Ieri i funerali delle vittime
Come riferisce The Pillar gli attacchi avrebbero avuto luogo nell’arco di tre giorni e in quattro villaggi a Kaduna, al nord della Nigeria. Agenzie umanitarie riferiscono che alcune vittime sono state bruciate vive mentre dormivano. L’Unione dei popoli di Southern Kaduna parla di una carneficina che ha lasciato un centinaio di case rase al suolo. Poiché la maggior parte degli attacchi avviene durante la stagione delle piogge non ci si aspettava che ciò accadesse. La violenza avrà un impatto economico sugli agricoltori locali, in una regione agricola economicamente importante della Nigeria, ha spiegato il vicario generale di Kafanchan, Emmanuel Kazah Faweh. Proprio la scorsa settimana, la diocesi, attraverso la Commissione Giustizia, Sviluppo e Pace, ha organizzato lezioni per gli sfollati interni, e la distribuzione di materiali di soccorso. Il vicario lamenta la mancanza di tempestività da parte degli agenti di sicurezza.
Dal 1980 circa 20mila vittime a causa della violenza
Delle centinaia di attacchi che hanno devastato molte parti del sud di Kaduna e migliaia di morti dal 2014, nessuno sarebbe stato arrestato e denunciato. Negli ultimi vent’anni, lo Stato di Kaduna è stato luogo di segregazione lungo linee etniche e religiose, insieme a tensioni di lunga data dovute a precedenti conflitti regionali. Dal 1980, circa 20.000 persone sono morte qui a causa della violenza. Scontri tra pastori e agricoltori per controversie sui pascoli, furti di bestiame, sull’uso e l’accesso alla terra, violenze elettorali e bande criminali che abusano di droghe: una miscela esplosiva. Kaduna è divisa tra una popolazione agricola prevalentemente cristiana nel sud e gruppi di pastori Hausa-Fulani per lo più musulmani nel nord.

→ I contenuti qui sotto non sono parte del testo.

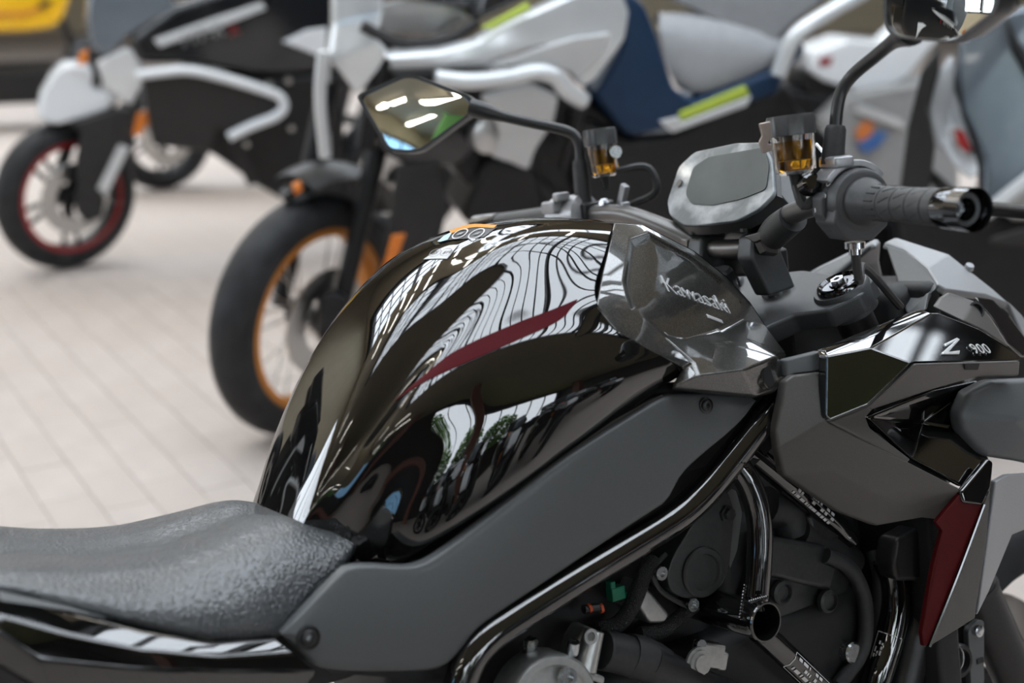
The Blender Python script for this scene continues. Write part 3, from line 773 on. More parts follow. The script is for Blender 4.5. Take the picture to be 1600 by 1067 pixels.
# ---- tail cowl under the seat
T1 = [(-260,950,-.150),(0,932,-.152),(110,957,-.156),(220,985,-.160),(330,1004,-.160),(432,997,-.150)]
T2 = [(-260,985,-.172),(0,962,-.172),(110,992,-.174),(220,1016,-.174),(340,1026,-.170),(462,1020,-.156)]
T3 = [(-260,1010,-.178),(0,985,-.178),(60,1032,-.178),(220,1046,-.176),(350,1050,-.172),(497,1049,-.158)]
T4 = [(-260,1060,-.172),(0,1040,-.172),(60,1075,-.172),(220,1085,-.172),(350,1085,-.168),(480,1072,-.156)]
T5 = [(-260,1180,-.150),(0,1150,-.150),(60,1170,-.150),(220,1170,-.15),(350,1150,-.15),(470,1110,-.146)]
tl = [PL(l) for l in (T1, T2, T3, T4, T5)]
n6 = 6
tp_ = [p for l in tl for p in l]
tf_ = [(a * n6 + b, (a + 1) * n6 + b, (a + 1) * n6 + b + 1, a * n6 + b + 1) for a in range(3) for b in range(5)]
tail = MB().shell(tp_[:24], tf_, (0, 0.012, 0.0)).build('tail_cowl', 'tank_black', bike, bevel=0.003, segs=3)
MB().shell(tp_[18:], [(b, n6 + b, n6 + b + 1, b + 1) for b in range(5)], (0, 0.012, 0)).build('tail_under_panel', 'black_plastic', bike, bevel=0.002)
MB().shell([Vector((p.x, -p.y, p.z)) for p in tp_[:24]], [tuple(reversed(f)) for f in tf_], (0, -0.012, 0)).build('tail_cowl', 'tank_black', bike, bevel=0.003)
gs = PL([(0,926,-.150),(110,950,-.155),(170,968,-.157),(110,956,-.158),(0,940,-.158)])
MB().shell(gs, [(0, 1, 2, 3, 4)], INW).build('seat_trim', 'cover_grey', bike, bevel=0.002)

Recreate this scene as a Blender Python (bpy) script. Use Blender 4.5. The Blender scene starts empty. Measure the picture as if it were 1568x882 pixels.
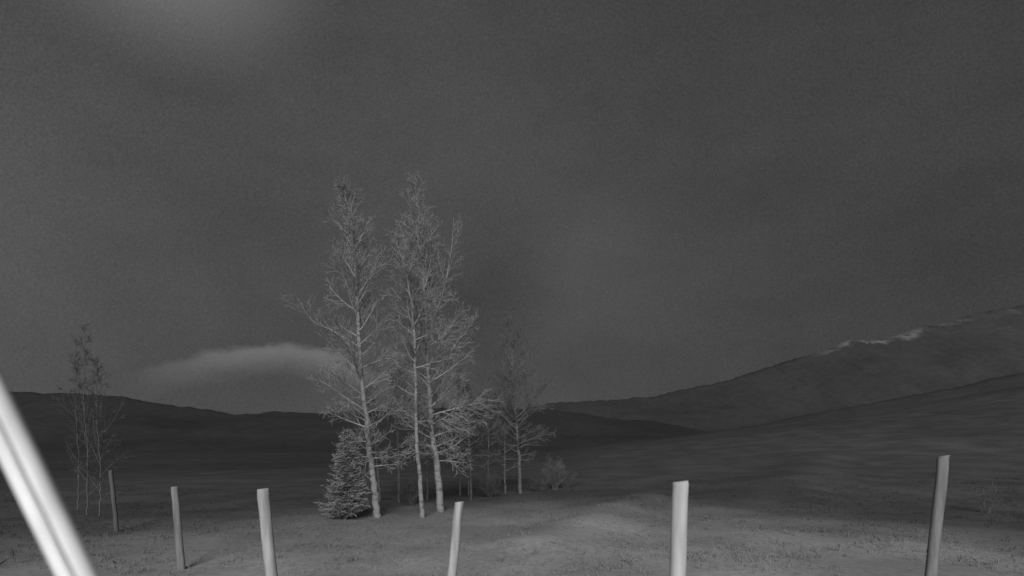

Acs: più considerazione da parte della comunità internazionale
Aiuto alla Chiesa che soffre stima in circa 30 il numero dei sequestri da inizio anno. “Estremisti appartenenti all’etnia Fulani, terroristi aderenti a gruppi jihadisti o gruppi criminali interessati al riscatto importa poco”, si legge in nota diffusa dall’organizzazione. “Importa che in Nigeria nel 2022 è terribilmente pericoloso professare la propria fede. Importa la sostanziale incapacità, e forse non solo inadeguatezza, delle autorità e istituzioni federali e locali. Importa l’altrettanto sostanziale disinteresse che registriamo in Europa per le sorti di valorosi ministri di Dio e delle comunità loro affidate”.